_Records supplied_
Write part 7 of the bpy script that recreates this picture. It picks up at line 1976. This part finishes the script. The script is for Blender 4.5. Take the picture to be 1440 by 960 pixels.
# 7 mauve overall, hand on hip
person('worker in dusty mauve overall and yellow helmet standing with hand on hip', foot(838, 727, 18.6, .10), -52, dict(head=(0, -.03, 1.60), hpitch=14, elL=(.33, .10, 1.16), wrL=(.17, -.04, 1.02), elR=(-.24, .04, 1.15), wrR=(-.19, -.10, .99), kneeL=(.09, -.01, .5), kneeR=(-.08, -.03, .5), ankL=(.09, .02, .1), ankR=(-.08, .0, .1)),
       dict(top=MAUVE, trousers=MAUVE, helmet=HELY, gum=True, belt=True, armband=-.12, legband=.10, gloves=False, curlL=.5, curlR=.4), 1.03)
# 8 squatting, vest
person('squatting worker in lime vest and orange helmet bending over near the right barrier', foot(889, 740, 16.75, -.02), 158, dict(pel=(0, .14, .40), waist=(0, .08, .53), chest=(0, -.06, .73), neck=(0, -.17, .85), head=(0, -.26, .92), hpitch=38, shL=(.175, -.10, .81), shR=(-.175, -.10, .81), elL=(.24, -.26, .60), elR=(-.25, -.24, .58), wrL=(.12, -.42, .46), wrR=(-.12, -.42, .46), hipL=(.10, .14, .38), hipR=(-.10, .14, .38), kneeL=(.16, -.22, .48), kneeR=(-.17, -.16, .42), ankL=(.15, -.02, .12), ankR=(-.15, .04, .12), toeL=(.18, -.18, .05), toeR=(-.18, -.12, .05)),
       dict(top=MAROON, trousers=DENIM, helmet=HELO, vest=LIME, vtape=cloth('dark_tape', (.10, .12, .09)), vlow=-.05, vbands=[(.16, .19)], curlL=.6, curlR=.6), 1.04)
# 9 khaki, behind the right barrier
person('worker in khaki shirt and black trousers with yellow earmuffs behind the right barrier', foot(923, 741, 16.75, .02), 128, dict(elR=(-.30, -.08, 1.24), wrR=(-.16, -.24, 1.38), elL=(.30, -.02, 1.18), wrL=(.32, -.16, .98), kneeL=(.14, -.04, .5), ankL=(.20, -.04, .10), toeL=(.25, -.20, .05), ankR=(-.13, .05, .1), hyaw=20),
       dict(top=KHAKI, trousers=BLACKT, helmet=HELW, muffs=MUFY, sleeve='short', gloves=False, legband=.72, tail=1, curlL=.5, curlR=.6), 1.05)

==

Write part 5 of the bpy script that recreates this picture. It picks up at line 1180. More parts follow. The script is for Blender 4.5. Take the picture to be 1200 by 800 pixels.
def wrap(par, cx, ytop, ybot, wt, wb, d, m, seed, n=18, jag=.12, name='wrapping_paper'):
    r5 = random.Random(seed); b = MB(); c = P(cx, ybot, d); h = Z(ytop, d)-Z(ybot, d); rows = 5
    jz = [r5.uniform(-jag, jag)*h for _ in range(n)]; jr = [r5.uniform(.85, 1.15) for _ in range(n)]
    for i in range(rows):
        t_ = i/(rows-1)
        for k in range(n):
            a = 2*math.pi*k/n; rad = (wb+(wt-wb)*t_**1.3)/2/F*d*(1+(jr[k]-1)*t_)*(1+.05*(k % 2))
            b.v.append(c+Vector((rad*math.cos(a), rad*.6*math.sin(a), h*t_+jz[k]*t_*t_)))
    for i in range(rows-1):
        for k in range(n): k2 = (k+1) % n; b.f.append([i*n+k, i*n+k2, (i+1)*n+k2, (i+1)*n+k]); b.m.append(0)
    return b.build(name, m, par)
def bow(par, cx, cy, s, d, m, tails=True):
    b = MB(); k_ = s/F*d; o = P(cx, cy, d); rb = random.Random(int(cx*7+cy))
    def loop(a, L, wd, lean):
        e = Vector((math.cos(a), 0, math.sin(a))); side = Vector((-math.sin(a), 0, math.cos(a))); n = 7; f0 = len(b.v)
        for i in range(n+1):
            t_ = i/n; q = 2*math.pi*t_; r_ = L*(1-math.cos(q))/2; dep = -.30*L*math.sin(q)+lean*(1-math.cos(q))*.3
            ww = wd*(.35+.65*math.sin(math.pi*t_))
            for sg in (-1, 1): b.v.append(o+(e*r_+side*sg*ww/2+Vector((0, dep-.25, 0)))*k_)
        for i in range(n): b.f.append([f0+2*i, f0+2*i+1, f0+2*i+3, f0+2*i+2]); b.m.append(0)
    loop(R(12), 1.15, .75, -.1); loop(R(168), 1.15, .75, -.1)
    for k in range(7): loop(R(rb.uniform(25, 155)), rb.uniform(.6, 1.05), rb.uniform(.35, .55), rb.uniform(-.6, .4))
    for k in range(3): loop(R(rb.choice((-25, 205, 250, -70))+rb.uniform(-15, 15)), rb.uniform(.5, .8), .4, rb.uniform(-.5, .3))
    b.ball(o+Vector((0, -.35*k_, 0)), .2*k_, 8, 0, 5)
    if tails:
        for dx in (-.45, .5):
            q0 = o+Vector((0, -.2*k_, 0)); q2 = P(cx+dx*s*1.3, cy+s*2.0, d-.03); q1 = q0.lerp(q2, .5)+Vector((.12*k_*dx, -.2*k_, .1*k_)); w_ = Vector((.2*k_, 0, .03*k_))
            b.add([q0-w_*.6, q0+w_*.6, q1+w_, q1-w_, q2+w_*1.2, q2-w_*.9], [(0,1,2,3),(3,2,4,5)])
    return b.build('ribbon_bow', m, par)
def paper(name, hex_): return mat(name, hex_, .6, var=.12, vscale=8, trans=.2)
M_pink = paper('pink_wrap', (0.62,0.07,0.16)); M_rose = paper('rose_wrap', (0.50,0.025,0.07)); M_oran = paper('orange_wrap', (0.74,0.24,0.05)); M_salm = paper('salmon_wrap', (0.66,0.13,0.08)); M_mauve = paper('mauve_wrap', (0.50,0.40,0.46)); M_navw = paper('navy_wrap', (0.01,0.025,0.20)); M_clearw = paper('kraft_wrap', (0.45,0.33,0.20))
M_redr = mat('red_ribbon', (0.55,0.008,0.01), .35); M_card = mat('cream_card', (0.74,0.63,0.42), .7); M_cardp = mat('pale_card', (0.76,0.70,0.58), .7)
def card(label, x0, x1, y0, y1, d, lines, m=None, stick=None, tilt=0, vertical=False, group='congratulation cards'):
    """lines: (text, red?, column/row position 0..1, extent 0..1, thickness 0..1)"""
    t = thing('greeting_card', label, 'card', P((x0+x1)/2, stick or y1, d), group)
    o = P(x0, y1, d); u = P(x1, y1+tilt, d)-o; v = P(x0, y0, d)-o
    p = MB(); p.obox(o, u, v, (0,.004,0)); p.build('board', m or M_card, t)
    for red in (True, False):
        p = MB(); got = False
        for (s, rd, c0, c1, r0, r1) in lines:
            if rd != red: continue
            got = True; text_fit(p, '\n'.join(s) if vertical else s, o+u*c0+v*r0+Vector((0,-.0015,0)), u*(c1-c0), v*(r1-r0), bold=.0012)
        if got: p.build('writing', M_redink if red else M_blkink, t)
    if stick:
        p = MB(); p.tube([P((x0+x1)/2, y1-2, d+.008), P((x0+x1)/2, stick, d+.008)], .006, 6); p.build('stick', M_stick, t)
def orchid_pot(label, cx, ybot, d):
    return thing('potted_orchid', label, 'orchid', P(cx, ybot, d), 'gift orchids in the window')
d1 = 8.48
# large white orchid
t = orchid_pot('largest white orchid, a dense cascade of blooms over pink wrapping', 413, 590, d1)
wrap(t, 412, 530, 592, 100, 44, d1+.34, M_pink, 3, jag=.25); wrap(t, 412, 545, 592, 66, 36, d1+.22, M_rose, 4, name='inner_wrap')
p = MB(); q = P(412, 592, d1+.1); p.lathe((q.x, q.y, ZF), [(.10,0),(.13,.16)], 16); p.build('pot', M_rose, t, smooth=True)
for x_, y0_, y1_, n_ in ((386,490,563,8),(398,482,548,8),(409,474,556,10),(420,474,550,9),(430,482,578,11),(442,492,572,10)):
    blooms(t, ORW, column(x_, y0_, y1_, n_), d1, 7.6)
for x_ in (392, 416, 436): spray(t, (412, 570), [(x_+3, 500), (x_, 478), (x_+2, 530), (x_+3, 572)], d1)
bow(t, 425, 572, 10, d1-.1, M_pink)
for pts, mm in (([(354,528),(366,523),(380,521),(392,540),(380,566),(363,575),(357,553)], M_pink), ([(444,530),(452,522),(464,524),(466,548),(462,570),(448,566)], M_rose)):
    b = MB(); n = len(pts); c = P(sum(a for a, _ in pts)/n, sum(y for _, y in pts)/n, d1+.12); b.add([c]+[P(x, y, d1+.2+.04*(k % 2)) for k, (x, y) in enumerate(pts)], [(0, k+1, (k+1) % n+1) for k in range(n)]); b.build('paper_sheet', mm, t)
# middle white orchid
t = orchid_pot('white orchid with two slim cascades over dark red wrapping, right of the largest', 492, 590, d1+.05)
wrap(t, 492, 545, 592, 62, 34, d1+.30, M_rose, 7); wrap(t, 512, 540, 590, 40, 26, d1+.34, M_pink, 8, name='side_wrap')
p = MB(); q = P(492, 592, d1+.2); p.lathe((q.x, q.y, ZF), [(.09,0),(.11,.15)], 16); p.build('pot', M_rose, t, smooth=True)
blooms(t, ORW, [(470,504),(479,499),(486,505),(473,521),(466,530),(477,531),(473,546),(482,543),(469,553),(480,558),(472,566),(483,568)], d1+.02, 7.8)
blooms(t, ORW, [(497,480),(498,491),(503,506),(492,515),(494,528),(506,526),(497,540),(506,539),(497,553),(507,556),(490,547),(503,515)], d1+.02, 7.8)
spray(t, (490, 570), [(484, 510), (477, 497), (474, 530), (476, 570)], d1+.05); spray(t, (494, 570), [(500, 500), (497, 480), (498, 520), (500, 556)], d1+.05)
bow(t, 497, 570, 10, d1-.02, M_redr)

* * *

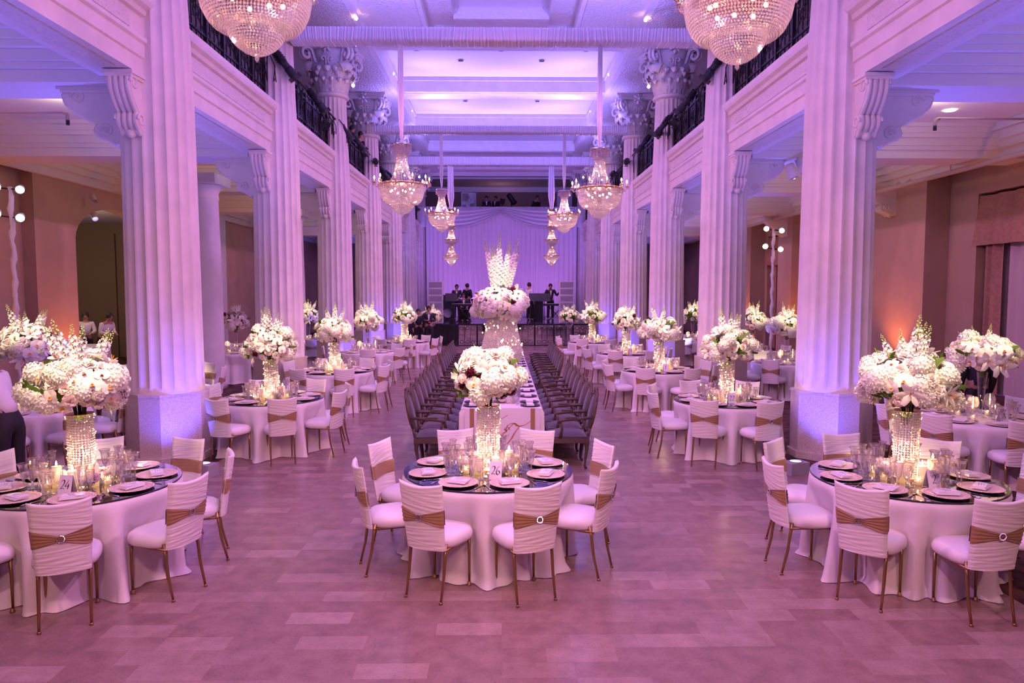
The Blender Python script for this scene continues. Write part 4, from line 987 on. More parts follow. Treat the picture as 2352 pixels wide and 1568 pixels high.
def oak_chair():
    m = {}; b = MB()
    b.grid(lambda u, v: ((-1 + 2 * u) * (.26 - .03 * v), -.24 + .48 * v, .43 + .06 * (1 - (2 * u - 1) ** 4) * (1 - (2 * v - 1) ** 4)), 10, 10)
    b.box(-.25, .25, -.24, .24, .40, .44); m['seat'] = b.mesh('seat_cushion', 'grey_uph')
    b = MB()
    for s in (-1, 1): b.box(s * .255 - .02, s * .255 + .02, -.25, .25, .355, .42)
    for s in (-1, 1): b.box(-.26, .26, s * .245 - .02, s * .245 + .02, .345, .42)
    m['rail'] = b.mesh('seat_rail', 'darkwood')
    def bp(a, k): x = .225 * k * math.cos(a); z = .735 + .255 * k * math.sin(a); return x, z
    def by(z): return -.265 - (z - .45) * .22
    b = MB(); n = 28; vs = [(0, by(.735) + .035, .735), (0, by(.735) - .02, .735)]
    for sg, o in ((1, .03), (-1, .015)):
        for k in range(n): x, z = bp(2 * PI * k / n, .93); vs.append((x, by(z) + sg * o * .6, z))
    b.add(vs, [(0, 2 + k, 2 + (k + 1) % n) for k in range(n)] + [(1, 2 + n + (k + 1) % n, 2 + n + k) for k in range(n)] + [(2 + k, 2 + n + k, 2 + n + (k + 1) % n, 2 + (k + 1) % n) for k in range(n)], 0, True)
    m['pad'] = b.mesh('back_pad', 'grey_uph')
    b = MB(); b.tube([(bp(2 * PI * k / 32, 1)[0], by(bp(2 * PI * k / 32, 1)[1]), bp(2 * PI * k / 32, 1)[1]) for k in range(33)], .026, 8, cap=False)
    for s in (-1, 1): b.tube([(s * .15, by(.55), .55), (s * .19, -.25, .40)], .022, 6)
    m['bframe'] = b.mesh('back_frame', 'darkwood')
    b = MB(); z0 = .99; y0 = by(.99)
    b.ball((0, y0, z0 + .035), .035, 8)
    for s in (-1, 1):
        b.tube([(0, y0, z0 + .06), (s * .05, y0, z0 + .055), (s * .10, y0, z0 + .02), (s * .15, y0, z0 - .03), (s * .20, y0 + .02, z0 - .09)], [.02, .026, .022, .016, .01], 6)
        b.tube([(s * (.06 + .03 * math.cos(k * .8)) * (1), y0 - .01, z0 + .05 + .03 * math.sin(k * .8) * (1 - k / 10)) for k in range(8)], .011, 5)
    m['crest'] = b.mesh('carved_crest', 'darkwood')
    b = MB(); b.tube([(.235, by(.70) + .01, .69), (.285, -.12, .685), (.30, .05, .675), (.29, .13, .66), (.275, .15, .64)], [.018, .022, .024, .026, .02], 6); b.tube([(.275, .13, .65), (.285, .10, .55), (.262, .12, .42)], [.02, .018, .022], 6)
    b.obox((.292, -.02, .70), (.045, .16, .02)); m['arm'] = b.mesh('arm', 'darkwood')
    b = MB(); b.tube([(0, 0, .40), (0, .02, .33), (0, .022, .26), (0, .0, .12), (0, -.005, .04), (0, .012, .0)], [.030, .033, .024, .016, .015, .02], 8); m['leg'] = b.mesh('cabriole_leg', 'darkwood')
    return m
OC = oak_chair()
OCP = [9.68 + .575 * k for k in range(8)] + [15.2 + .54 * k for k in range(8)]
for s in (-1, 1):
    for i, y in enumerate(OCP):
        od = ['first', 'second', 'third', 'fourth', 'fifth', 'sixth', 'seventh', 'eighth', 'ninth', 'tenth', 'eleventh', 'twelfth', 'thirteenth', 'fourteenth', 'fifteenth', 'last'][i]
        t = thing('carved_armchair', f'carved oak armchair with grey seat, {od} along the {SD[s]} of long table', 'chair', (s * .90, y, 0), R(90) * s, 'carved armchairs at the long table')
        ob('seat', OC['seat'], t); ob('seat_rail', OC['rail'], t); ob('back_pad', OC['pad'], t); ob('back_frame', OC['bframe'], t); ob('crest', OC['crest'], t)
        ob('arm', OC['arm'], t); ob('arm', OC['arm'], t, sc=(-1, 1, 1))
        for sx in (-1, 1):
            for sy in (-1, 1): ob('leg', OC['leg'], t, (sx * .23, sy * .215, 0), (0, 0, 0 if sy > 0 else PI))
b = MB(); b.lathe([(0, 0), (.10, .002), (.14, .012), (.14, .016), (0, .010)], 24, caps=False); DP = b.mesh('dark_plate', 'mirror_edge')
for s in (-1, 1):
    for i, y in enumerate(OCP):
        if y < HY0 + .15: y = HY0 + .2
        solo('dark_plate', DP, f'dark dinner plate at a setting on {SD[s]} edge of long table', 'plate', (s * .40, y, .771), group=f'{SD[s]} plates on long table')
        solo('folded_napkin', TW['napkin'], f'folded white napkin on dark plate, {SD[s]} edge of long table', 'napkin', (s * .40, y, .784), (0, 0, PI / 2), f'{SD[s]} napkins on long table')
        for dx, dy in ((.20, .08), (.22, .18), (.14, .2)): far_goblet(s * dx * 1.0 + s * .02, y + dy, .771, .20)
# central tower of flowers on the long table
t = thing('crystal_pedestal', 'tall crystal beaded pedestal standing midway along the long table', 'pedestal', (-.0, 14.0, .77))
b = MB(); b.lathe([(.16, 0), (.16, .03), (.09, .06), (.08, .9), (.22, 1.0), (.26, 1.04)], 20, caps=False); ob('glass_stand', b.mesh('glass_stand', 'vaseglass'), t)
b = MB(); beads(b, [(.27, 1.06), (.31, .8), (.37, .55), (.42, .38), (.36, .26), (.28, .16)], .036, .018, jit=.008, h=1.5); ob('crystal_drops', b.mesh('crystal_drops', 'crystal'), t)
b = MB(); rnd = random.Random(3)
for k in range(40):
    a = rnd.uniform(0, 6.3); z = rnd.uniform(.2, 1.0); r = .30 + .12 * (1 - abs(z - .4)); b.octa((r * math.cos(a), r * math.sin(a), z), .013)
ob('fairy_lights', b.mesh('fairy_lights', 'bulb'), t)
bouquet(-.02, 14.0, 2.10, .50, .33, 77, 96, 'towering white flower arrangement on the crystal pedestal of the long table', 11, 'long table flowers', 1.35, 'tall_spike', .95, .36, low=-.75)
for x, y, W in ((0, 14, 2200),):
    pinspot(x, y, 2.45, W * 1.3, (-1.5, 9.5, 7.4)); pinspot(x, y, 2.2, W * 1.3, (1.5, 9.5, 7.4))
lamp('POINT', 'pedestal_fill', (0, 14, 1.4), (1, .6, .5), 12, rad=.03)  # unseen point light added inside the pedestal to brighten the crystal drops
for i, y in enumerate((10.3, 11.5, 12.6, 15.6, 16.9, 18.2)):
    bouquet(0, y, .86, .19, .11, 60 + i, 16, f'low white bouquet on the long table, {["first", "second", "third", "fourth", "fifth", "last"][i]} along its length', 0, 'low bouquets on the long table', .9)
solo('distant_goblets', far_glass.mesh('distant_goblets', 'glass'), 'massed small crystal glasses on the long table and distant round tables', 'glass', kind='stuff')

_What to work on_
Find every line with "this" in the listing and state how many there are, nothing else.

_Exercise solution_
3